Gadvan DBG S NO285180 2 70m

    loc<us> de Gaduane 1530 RMS iii no. 898 [Andrew Gagie (Gagye), master of ‘the place of Gadvan’; see Johnston DBG]
    Guddein 1603 RMS vi no. 1411 [in barony of Pitgorno SLO, q.v.]
    (lands of) Gadven 1603 RMS vi no. 1492 [‘with the mansion and meadow’ (cum mansione et prato), all once held by Balmerino Abbey, except for its (Gadvan’s) chapel, to James Beaton of Creich; see Carpow Lea DBG for details]
    loc<us> de Gadven 1603 RMS vi no. 1492 [Johnston DBG, formerly held by Balmerino and preceptors of ‘the place of Gadvan’, annexed to said monastery]
    terris de Gadvan 1628 Retours (Fife) no. 400 [David Beaton, in Creich barony]
    ad preceptoriam seu ministerium de Gaduane 1630 RMS viii no. 1543 [3rd of lands of Easter Colzie NBH formerly belonging ‘to the preceptory or manse of Gadvan annexed to the abbey of Balmerino’ (abbatie de Balmirrinoch annexat.)]
    loc<us> de Gadwane 1630 RMS viii no. 1543 [‘the place of Gadvan’]
    Gadvan 1692 Retours (Fife) no. 1332 [Alex. Bannerman, in Dunbog barony]
    Gadvan c.1789 Balm. Lib. App. X, p. 74 [see discussion, below]
    Gadven 1814 NAS CH2/82/20/206 [‘the lands of Gadven and St Bridgets being Church Lands’; see DBG Intro., Dedication]
    preceptory of Gadvan 1845 NSA ix, 210 [see discussion, below]
    Preceptory of Gadvan 1855 OS 6 inch 1st edn [Dunbog House is marked as ‘on site of Preceptory Gadvan’ in Gothic script; beside ‘Church (remains of)’]

If this is a name of G origin, then the first element may be G gad ‘withe, withy, osier’, referring to young willows grown for basket-making etc., suggested also as the first element in Gaddon CLS, and more certainly found as the specific element in Kilmagad (Wood), Portmoak KNR (in which the first element is G coille). Another possible derivation for the first element is G gead ‘strip or spot of arable land’ (found for example in Balgeddie LSL, PNF 2), but the absence of forms in Ged- make this unlikely. The second element remains unexplained.

    The reference of c.1789 above is to a letter written by Andrew Hutton, the minister of Balmerino, who wrote of Gadvan: ‘I went to Dunbog and found that the place (where the mansion-house, the property of Sir Thomas Dundas) was formerly called Gadvan, a preceptory of Balmerino Abbey, wherein four monks did statedly reside.’

    The mid-nineteenth-century local minister writes ‘the preceptory of Gadvan tenanted in general by two or three of the brotherhood, whose chief occupation we presume to have been the culture of some 24 acres of ground attached to their cell.
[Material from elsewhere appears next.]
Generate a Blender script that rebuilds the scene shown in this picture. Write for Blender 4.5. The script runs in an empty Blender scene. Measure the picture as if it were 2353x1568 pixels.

A small portion of this land is comprehended in the glebe – but it is principally laid out in the garden and enclosures of Dunbog’ (NSA ix, 210).

    Julie Kerr, in a recent discussion of Gadvan (2008, 43–4), suggests that it ‘may have functioned as an annex to the abbey [of Balmerino] or perhaps served as an administrative centre to manage the monastery’s lands in the Dunbog area and in Strathmiglo’ (ibid. 44, footnote 30).

    Several early forms of Gaddon CLS (see above) are identical.

    The NGR given is that of Dunbog, beside which the ‘Preceptory of Gadvan’ is shown on OS 6 inch (1855).